▶ _Task directions_
Reproduce all of the material word for word.
# start of Supplied information
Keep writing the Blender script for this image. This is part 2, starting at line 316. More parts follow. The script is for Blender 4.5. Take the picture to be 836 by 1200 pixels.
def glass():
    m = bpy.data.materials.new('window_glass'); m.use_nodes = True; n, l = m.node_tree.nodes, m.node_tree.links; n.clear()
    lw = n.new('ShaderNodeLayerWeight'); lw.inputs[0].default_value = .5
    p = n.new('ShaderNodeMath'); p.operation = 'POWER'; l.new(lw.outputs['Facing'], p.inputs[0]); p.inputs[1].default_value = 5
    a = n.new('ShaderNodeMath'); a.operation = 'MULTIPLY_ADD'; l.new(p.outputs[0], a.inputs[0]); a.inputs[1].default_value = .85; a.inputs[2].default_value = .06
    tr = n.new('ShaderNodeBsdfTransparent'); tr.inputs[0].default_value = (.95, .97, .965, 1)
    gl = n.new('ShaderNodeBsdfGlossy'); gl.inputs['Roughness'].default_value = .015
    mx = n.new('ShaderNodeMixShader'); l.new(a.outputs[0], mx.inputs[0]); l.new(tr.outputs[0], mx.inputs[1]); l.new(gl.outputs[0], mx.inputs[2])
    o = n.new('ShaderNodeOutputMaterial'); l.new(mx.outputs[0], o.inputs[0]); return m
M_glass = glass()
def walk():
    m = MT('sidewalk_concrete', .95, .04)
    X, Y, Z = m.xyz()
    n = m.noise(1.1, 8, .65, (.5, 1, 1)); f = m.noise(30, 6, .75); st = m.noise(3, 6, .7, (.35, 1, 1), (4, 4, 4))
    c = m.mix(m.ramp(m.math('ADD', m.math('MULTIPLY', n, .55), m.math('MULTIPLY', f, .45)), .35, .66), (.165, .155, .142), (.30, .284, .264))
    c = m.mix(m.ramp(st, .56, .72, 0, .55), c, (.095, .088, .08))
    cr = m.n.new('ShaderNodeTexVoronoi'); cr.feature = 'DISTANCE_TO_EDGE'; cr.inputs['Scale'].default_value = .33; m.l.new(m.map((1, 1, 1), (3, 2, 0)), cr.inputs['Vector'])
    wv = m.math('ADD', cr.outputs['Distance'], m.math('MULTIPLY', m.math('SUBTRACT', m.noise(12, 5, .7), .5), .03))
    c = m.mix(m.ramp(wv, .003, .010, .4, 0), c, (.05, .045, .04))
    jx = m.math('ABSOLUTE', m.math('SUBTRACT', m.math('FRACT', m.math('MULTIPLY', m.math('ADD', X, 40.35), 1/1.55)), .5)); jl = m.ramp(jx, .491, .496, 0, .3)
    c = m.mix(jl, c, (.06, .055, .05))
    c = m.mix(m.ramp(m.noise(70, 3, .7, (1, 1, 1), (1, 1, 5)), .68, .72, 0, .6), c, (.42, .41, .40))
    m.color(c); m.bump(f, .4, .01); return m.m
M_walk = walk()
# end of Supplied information
▶ _Written reply_
Keep writing the Blender script for this image. This is part 2, starting at line 316. More parts follow. The script is for Blender 4.5. Take the picture to be 836 by 1200 pixels.
def glass():
    m = bpy.data.materials.new('window_glass'); m.use_nodes = True; n, l = m.node_tree.nodes, m.node_tree.links; n.clear()
    lw = n.new('ShaderNodeLayerWeight'); lw.inputs[0].default_value = .5
    p = n.new('ShaderNodeMath'); p.operation = 'POWER'; l.new(lw.outputs['Facing'], p.inputs[0]); p.inputs[1].default_value = 5
    a = n.new('ShaderNodeMath'); a.operation = 'MULTIPLY_ADD'; l.new(p.outputs[0], a.inputs[0]); a.inputs[1].default_value = .85; a.inputs[2].default_value = .06
    tr = n.new('ShaderNodeBsdfTransparent'); tr.inputs[0].default_value = (.95, .97, .965, 1)
    gl = n.new('ShaderNodeBsdfGlossy'); gl.inputs['Roughness'].default_value = .015
    mx = n.new('ShaderNodeMixShader'); l.new(a.outputs[0], mx.inputs[0]); l.new(tr.outputs[0], mx.inputs[1]); l.new(gl.outputs[0], mx.inputs[2])
    o = n.new('ShaderNodeOutputMaterial'); l.new(mx.outputs[0], o.inputs[0]); return m
M_glass = glass()
def walk():
    m = MT('sidewalk_concrete', .95, .04)
    X, Y, Z = m.xyz()
    n = m.noise(1.1, 8, .65, (.5, 1, 1)); f = m.noise(30, 6, .75); st = m.noise(3, 6, .7, (.35, 1, 1), (4, 4, 4))
    c = m.mix(m.ramp(m.math('ADD', m.math('MULTIPLY', n, .55), m.math('MULTIPLY', f, .45)), .35, .66), (.165, .155, .142), (.30, .284, .264))
    c = m.mix(m.ramp(st, .56, .72, 0, .55), c, (.095, .088, .08))
    cr = m.n.new('ShaderNodeTexVoronoi'); cr.feature = 'DISTANCE_TO_EDGE'; cr.inputs['Scale'].default_value = .33; m.l.new(m.map((1, 1, 1), (3, 2, 0)), cr.inputs['Vector'])
    wv = m.math('ADD', cr.outputs['Distance'], m.math('MULTIPLY', m.math('SUBTRACT', m.noise(12, 5, .7), .5), .03))
    c = m.mix(m.ramp(wv, .003, .010, .4, 0), c, (.05, .045, .04))
    jx = m.math('ABSOLUTE', m.math('SUBTRACT', m.math('FRACT', m.math('MULTIPLY', m.math('ADD', X, 40.35), 1/1.55)), .5)); jl = m.ramp(jx, .491, .496, 0, .3)
    c = m.mix(jl, c, (.06, .055, .05))
    c = m.mix(m.ramp(m.noise(70, 3, .7, (1, 1, 1), (1, 1, 5)), .68, .72, 0, .6), c, (.42, .41, .40))
    m.color(c); m.bump(f, .4, .01); return m.m
M_walk = walk()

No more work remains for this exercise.